Jesus predigte vor allem in Galiläa, einer aufmüpfigen Provinz, in der auch die Römer keine Ruhe schaffen konnten. Galiläa, das mit seinem relativen Wasserreichtum landwirtschaftliches Zentrum war und wo es trotzdem so viele Arme gab.
Als nun dieser Wanderprediger mit seinen Anhänger(innen) in das Zentrum Jerusalem kommt, eilt ihm schon ein Ruf voraus, der ihn für den König und die Priesterschaft verdächtig macht. Seine Anhänger(innen) sind Fischer, (geheilte) Kranke, Zöllner, Frauen, sogar Prostituierte. Für so jemanden ist es gefährlich, in Jerusalem zu übernachten. Er zieht sich besser nach Bethanien zurück.

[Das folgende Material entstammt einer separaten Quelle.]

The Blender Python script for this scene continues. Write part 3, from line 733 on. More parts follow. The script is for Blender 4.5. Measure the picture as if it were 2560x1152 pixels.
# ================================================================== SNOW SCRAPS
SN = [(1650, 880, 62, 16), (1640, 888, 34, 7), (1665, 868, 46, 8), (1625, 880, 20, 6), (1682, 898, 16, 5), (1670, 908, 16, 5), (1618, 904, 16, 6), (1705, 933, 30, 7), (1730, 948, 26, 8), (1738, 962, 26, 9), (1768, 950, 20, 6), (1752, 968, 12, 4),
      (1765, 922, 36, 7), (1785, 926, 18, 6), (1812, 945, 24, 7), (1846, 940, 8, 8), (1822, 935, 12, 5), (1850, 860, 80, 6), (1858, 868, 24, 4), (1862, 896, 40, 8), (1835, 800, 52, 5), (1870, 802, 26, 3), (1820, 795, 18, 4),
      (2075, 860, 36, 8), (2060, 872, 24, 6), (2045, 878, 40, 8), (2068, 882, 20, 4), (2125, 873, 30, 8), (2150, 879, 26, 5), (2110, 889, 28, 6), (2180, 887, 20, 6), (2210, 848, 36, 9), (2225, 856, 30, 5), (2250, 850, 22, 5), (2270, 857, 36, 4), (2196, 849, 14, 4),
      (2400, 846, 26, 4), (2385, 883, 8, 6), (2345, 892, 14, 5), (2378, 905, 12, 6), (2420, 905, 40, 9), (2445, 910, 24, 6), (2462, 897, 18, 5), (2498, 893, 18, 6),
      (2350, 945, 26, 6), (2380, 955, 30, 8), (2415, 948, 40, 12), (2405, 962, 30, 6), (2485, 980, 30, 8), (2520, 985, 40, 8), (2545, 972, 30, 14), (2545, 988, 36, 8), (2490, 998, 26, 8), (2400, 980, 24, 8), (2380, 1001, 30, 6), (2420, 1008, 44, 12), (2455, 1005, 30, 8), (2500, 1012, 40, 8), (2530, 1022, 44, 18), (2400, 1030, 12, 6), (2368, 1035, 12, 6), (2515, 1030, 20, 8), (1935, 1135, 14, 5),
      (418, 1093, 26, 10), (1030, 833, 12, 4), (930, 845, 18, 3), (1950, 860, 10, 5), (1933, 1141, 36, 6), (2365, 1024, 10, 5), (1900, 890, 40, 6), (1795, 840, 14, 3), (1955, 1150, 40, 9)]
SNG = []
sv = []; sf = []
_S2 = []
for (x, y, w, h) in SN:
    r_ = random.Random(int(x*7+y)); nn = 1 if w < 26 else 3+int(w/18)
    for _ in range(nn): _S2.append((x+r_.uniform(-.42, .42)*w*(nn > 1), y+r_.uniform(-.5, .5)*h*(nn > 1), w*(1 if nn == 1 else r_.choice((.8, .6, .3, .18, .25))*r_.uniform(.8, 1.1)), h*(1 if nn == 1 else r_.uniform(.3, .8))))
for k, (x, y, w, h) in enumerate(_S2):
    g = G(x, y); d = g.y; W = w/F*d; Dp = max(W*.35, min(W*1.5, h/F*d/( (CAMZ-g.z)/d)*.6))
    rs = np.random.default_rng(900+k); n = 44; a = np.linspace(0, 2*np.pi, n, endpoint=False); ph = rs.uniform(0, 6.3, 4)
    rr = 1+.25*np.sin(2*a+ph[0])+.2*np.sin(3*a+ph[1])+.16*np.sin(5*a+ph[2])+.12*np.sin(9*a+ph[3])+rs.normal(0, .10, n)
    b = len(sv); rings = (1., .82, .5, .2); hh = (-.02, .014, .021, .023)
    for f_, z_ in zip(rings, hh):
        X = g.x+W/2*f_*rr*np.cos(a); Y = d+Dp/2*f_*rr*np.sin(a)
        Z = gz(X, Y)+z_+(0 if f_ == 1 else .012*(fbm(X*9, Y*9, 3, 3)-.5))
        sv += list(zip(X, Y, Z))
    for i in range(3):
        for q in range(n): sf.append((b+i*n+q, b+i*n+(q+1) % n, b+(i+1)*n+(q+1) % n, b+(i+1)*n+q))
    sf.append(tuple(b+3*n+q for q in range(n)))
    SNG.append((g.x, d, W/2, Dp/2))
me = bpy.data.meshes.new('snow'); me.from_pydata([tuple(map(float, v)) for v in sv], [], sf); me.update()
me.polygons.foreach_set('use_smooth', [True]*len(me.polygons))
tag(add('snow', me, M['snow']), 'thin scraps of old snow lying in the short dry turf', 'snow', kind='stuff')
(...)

Auch für seine „Himmelfahrt“ wählt er diesen Ort. Die Veränderung geht von der Peripherie aus. Es sind die Theolog(innen) der Peripherie, die ab den 1980er Jahren die akademische europäische Theologie in Frage stellen. Es sind die Kleinbauernfamilien in Paraguay, die unsere Agrarindustrie anklagen, ihre Lebensgrundlage zu gefährden und die Artenvielfalt zu zerstören. Es sind die Näher(innen) in Bangladesh, welche die Arbeitsbedingungen in der Bekleidungsindustrie in Frage stellen. Es ist der Papst „vom anderen Ende der Welt“, der unser technokratisches Wirtschaftssystem anklagt und einen anderen Umgang mit der Natur und unseren Mitmenschen fordert.
Beide Texte sprechen davon, dass wir Zeugen unserer Hoffnung auf Jesus Christus sein sollen. Unsere Hoffnung ist: „Eine andere Welt ist möglich.“ Das hat uns Jesus vorgelebt.